The marriage of Carrboro to its recently annexed northern suburbs is proving to be a rocky one.
Fox Meadow and Highlands, two of six subdivisions annexed by the town in 2006, are protesting a proposed development on Reynard Road that would add almost 900 car trips per day between their neighborhoods.
What’s next?
A development review meeting on Colleton Crossing is scheduled for 1:30 p.m. Wednesday, Feb. 4, at Carrboro Town Hall, 301 W. Main St. This is not a public input session, though residents are welcome to send a representative to observe the proceedings.
MBI Development will release its findings, and the plan will be available for public comment, at 7:30 p.m., Feb. 24, at Town Hall.
Residents flooded Town Hall for a Jan. 27 public hearing to oppose Colleton Crossing, a development of 39 single-family homes under review by the Carrboro Board of Aldermen. Residents hoping for a chance to speak at the hearing were disappointed, though.

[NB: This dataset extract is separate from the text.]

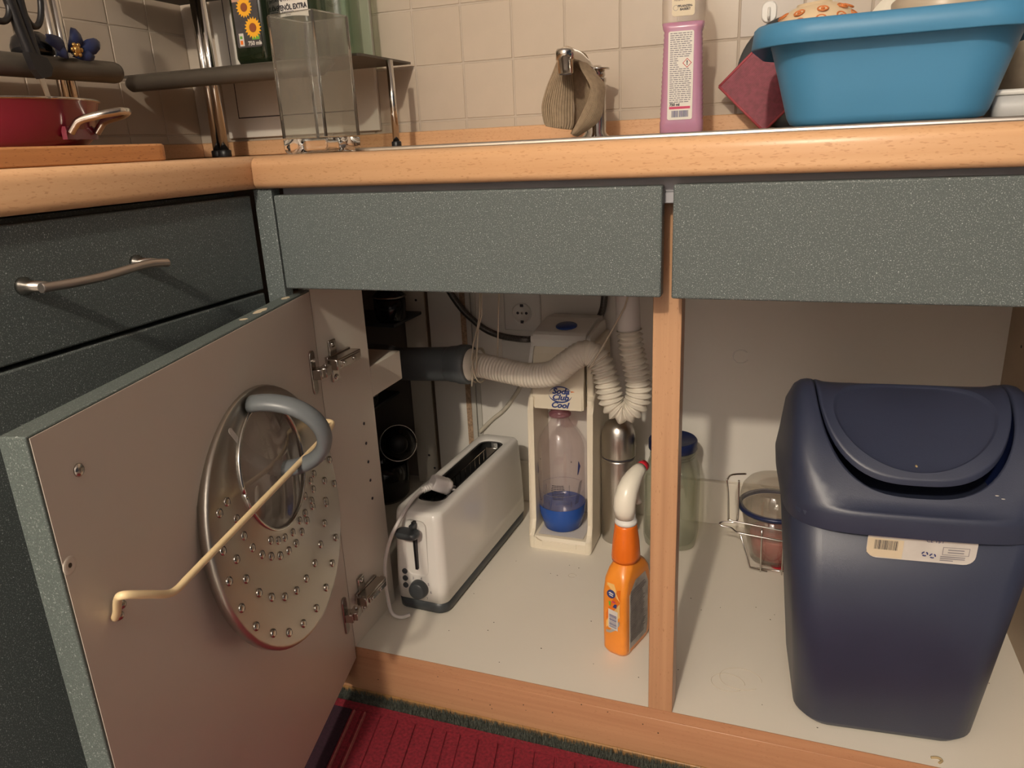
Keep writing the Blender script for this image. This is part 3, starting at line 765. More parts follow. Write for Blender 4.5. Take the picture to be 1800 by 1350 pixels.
mb.box(-0.004, -0.012, 0.1660, 0.004, 0.003, 0.173, 0.001, 1)
mb.build('lever', 'dark_grey', to)
def on_front(name, x, z, prof, mat, n=24):
    mb = MB(); mb.lathe(prof, n=n); o = mb.build(name, mat, to)
    o.matrix_local = Matrix.Translation(TF(x, z)) @ Matrix.Rotation(radians(90 - 2.6), 4, 'X'); return o
kn = on_front('knob', 0.001, 0.0475, [(0.0170, -0.002), (0.0168, 0.003), (0.0150, 0.011), (0.0138, 0.0125), (0.002, 0.0128)], 'dark_grey', 32)
for z, l in ((0.0760, 0), (0.0625, 1), (0.0490, 2)):
    on_front('button', -0.0265, z, [(0.0050, -0.002), (0.0050, 0.0018), (0.0040, 0.0026), (0.001, 0.0028)], 'dark_grey')
    text('icon', ('*', '=', '~')[l] if False else ':', 0.008, 'ink_soft', to, TF(-0.0365, z, 0.0012), (1, 0, 0), (0, 0.045, 1))
for i, ch in enumerate('34567'):
    a = radians(118 - 42*i); text('dial_number', ch, 0.0072, 'ink_soft', to, TF(0.001 + 0.0225*cos(a), 0.0475 + 0.0215*sin(a), 0.0012), (1, 0, 0), (0, 0.045, 1))
# flex: out of the base, round the front and up into the slot with its plug
def toP(x, y, z):
    c, s_ = 0.999, 0.045; dx, dy = x - 0.062, y - 0.172
    return Vector((dx*0.99899 - dy*0.045, dx*0.045 + dy*0.99899, z - ZF))
cp = [(0.050, 0.150, 0.1010), (0.038, 0.140, 0.1000), (0.022, 0.138, 0.1065), (0.0145, 0.142, 0.130), (0.0120, 0.144, 0.165), (0.014, 0.146, 0.200), (0.022, 0.147, 0.230), (0.034, 0.145, 0.257), (0.042, 0.155, 0.275), (0.045, 0.180, 0.2890), (0.0445, 0.215, 0.2945), (0.046, 0.235, 0.2940), (0.050, 0.250, 0.2940)]
mb = MB(); mb.tube(smooth_path([toP(*p) for p in cp], 8), 0.0033, 12); cord = mb.build('cord', 'cord_white', to)
mb = MB()
px = [toP(0.0465, 0.243, 0.2945) , toP(0.0570, 0.262, 0.2960)]
path = [px[0].lerp(px[1], i/20) for i in range(21)]
mb.tube(path, 0.006, 14, True, lambda i: (0.0052 + 0.0012*(i/20)) + (0.0009 if (i % 4) < 2 else -0.0004)); mb.build('strain_relief', 'cord_white', cord)
mb = MB()
mb.loft([[(x*k, y*k, z) for x, y in rrect(0.032, 0.027, 0.009, 5)] for z, k in ((-0.017, 0.80), (-0.014, 0.92), (0.006, 1.0), (0.0075, 0.96), (0.0095, 0.96), (0.011, 1.0), (0.017, 0.97))], True, True, True)
for sx_ in (-0.0095, 0.0095):
    mb.tube([(sx_, 0, 0.016), (sx_, 0, 0.034)], 0.0024, 10)
pg = mb.build('plug', 'cord_white', cord)
q = Vector((0.55, 0.55, -0.42)).normalized().to_track_quat('Z', 'Y')
pg.matrix_local = Matrix.Translation(toP(0.0670, 0.2720, 0.2945)) @ q.to_matrix().to_4x4()

# ------------------------------------------------------------------ soda maker
sm = thing('soda_maker', 'cream soda maker with blue button standing against the cabinet back', 'soda maker', (0.2375, 0.43, ZF))
W2 = 0.0645
def syz(p): return [(y - 0.43, z - ZF) for y, z in p]
side = syz([(0.4300, ZF), (0.4300, 0.1220), (0.4420, 0.1320), (0.4490, 0.150), (0.4560, 0.380), (0.4600, 0.405), (0.6060, 0.500), (0.6110, 0.480), (0.6120, ZF)])
for sg in (-1, 1):
    mb = MB(); x0, x1 = sg*W2, sg*(W2 - 0.0115)
    mb.prism(side, 'X', min(x0, x1), max(x0, x1))
    bmesh.ops.bevel(mb.bm, geom=[e for e in mb.bm.edges if all(abs(v.co.x - x0) < 1e-5 for v in e.verts)], offset=0.007, segments=4, affect='EDGES', profile=0.5, clamp_overlap=True)
    for f in mb.bm.faces: f.smooth = False
    mb.build('side_wall', 'cream_plastic', sm)
mb = MB()
mb.prism(syz([(0.4300, ZF + 0.0), (0.4300, 0.1160), (0.4345, 0.1215), (0.4600, 0.1240), (0.6110, 0.1240), (0.6110, ZF)]), 'X', -W2 + 0.0117, W2 - 0.0117); mb.build('base', 'cream_plastic', sm)
mb = MB(); mb.box(-0.046, 0.0075, 0.0287, 0.046, 0.118, 0.0302, 0.001, 1); mb.build('drip_tray', 'niche_grey', sm)
mb = MB(); mb.box(-0.036, -0.0012, 0.0085, 0.034, 0.001, 0.0190, 0.0008, 2); mb.build('front_slot', 'cream_plastic', sm)
mb = MB(); mb.box(-W2 + 0.0117, 0.118, 0.0283, W2 - 0.0117, 0.124, 0.300); mb.build('niche_back', 'niche_grey', sm)
# head block with sloping cap
def hx(y, z, w): return w
mb = MB()
head = syz([(0.4590, 0.3840), (0.4625, 0.4200), (0.4740, 0.4900), (0.4790, 0.5060), (0.60, 0.512), (0.610, 0.49), (0.612, 0.3840)])
mb.prism(head, 'X', -0.0545, 0.0455)
bmesh.ops.bevel(mb.bm, geom=[e for e in mb.bm.edges if abs(e.verts[0].co.x - e.verts[1].co.x) < 1e-5 and min(e.verts[0].co.y, e.verts[1].co.y) < 0.051 and abs(e.verts[0].co.z - e.verts[1].co.z) > 0.005], offset=0.004, segments=3, affect='EDGES')
mb.build('head', 'cream_plastic', sm)
mb = MB(); mb.box(0.0490, 0.040, 0.292, 0.0625, 0.180, 0.412, 0.004, 3); mb.build('head_side', 'cream_plastic', sm)
mb = MB()
cap = syz([(0.4700, 0.5040), (0.4690, 0.5180), (0.4730, 0.5260), (0.4820, 0.5300), (0.5600, 0.5400), (0.6060, 0.5360), (0.6110, 0.5200), (0.6110, 0.4900), (0.50, 0.500)])
mb.prism(cap, 'X', -0.0600, 0.0560)
bmesh.ops.bevel(mb.bm, geom=[e for e in mb.bm.edges if abs(e.verts[0].co.x - e.verts[1].co.x) < 1e-5], offset=0.007, segments=4, affect='EDGES', clamp_overlap=True)
mb.build('cap', 'white_plastic', sm)
mb = MB(); mb.loft([[(-0.0595, 0.043, 0.405), (-0.053, 0.043, 0.405), (-0.053, 0.060, 0.430), (-0.0595, 0.060, 0.430)], [(-0.0625, 0.034, 0.372), (-0.056, 0.034, 0.372), (-0.056, 0.055, 0.372), (-0.0625, 0.055, 0.372)]], True, True, True, False)
mb.build('cap_arm', 'white_plastic', sm)
mb = MB(); mb.lathe([(0.0205, 0), (0.0205, 0.0035), (0.0180, 0.0050), (0.002, 0.0056)], n=32); o = mb.build('button', 'blue_plastic', sm)
o.matrix_local = Matrix.Translation((0.001, 0.083, 0.4365)) @ Matrix.Rotation(radians(7), 4, 'X')
mb = MB(); mb.box(-0.022, 0.0405, 0.4085, 0.010, 0.045, 0.4110); mb.build('slot', 'ink', sm)
# lettering on the head
fu = Vector((0, 0.0060, 0.060)).normalized()
def HF(x, z, o=0.0006): return (x, 0.0290 + (z - 0.2882)*0.0985 - o, z)
text('lettering', 'Soda', 0.0152, 'logo_blue', sm, HF(0.001, 0.3236), (1, 0, 0), fu, shear=0.28, bold=0.0006, sx=1.12)
text('lettering', 'Club', 0.0152, 'logo_blue', sm, HF(0.000, 0.3118), (1, 0, 0), fu, shear=0.28, bold=0.0006, sx=1.12)
text('lettering', 'Cool', 0.0150, 'logo_blue', sm, HF(-0.001, 0.2968), (1, 0, 0), fu, shear=0.28, bold=0.0006, sx=1.12)
mb = MB()
for a0, a1, w in ((20, 165, 1.0), (185, 350, 1.3)):
    pts = []
    for i in range(25):
        a = radians(a0 + (a1-a0)*i/24); pts.append((a, 0.0010*w*sin(pi*i/24) + 0.00015))
    for (aa, wa), (ab, wb) in zip(pts, pts[1:]):
        c = (0.0005, 0.3178)
        mb.poly([HF(c[0] + (0.0225 + s_*w_)*cos(a_), c[1] + (0.0148 + s_*w_)*sin(a_), 0.0006) for a_, w_, s_ in ((aa, wa, -1), (ab, wb, -1), (ab, wb, 1), (aa, wa, 1))])
mb.build('emblem', 'logo_blue', sm)
mb = MB(); mb.poly([HF(0.0215, 0.3230), HF(0.0290, 0.3245), HF(0.0215, 0.3255)]); mb.build('emblem_swish', 'orange', sm)
mb = MB(); mb.poly([(-0.050 + 0.016*t_[0], -0.0003, 0.017 + 0.010*t_[1]) for t_ in ((0,1),(0.4,0.55),(1,0.1),(0.7,0.0),(0.25,0.35),(0.0,0.8))]); mb.build('rust_stain', 'stain', sm)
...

The board granted MBI Development, which is building the subdivision, a four-week extension on the public hearing to examine alternate roads into the site.
Highlands and Fox Meadow residents say they’re concerned that Colleton Crossing, in addition to a smaller adjacent tract that UNC-Chapel Hill hopes to develop, would create an unsafe volume of traffic through their neighborhoods. Both lie along the busy Homestead Road corridor north of downtown Carrboro, a region that has thus far eluded the housing bust, where upscale developments advertise green living with wooden roadside placards.
Mari Weiss, who moved with her husband and daughter to Highlands in 2007 from Los Angeles, said she was attracted by the subdivision’s quiet and comfort.
“We have block parties in the street, the kids ride their bikes and run and play,” Weiss said. The increased traffic from Colleton Crossing would endanger pedestrians, she said, particularly students walking home from their bus stops, and would fundamentally change the character of the neighborhood.
The subdivisions’ narrow, one-lane streets lack sidewalks. Many residents point to a traffic study commissioned by MBI that estimated an increase of 874 car trips per 24-hour period between the two neighborhoods.
“These roads are supposed to carry traffic from as few as 30 homes to as many as 100 homes, but no more,” Weiss said. “We already have 100 homes in the Highlands.”
The Carrboro Planning Department, which approved the plan for Colleton Crossing, recommended MBI initially build 15 homes and construct the other 24 only after a second access road is completed. The second road would connect Colleton Crossing to the Highlands via the UNC development, reducing pressure on Tallyho Trail, Fox Meadow’s main artery.
Timothy Smith, an MBI engineering consultant, responded in a Jan. 22 letter to the Board of Aldermen, in which he said a phased development would not be cost effective. Nor does MBI plan to improve existing roads; access roads in the Highlands and Fox Meadow are approved by the North Carolina Department of Transportation, though there are some discrepancies between the DOT’s standards and Carrboro’s.
“The problem with NCDOT roads is, they’re not town roads. We haven’t accepted them,” said Jeff Kleaveland, a Carrboro town planner. “NCDOT, their policy, or lack of policy, is what we have to deal with.”
Residents are also concerned about the environmental impact of the development. The Colleton Crossing property includes a relatively unspoiled section of Bolin Creek.
“It would have major environmental damage,” said Julie McClintock, vice chair for policy of Friends of Bolin Creek, an environmental group that aims to curb development along the Orange County waterway. McClintock said the extension of Reynard Road (also a point of contention for Fox Meadow residents) would cross the creek and harm water quality.
Town planners also suggested MBI consider environmental impacts of the development, asking the company to “reduce lot density or investigate alternate forms of housing, which may allow your desired density but with a much smaller physical and environmental footprint.”
Jim Melville, owner of MBI Development, didn’t respond to a request for comment. Two Carrboro aldermen also declined to comment on the possibility that the board would approve Colleton Crossing, since talks are ongoing. But town planners stressed that MBI’s plans meet all relevant conditions.
Some of the frustration of north Carrboro’s new residents stems from the still-simmering controversy sparked by the 2006 annexation, which almost doubled property taxes for the half dozen neighborhoods it affected. Seventy percent of Highlands’ residents signed a petition in early 2007 to split with the town. (North Carolina is one of only a handful of states that permit forced annexations by municipalities. In January, a committee formed by the General Assembly recommended that residents in an area targeted for annexation should be allowed to vote on the subject.)
“We are an annexed area with no voice,” said Highlands resident Cathy Calvert. “It would be really nice if the Carrboro Aldermen heard our voices this time.”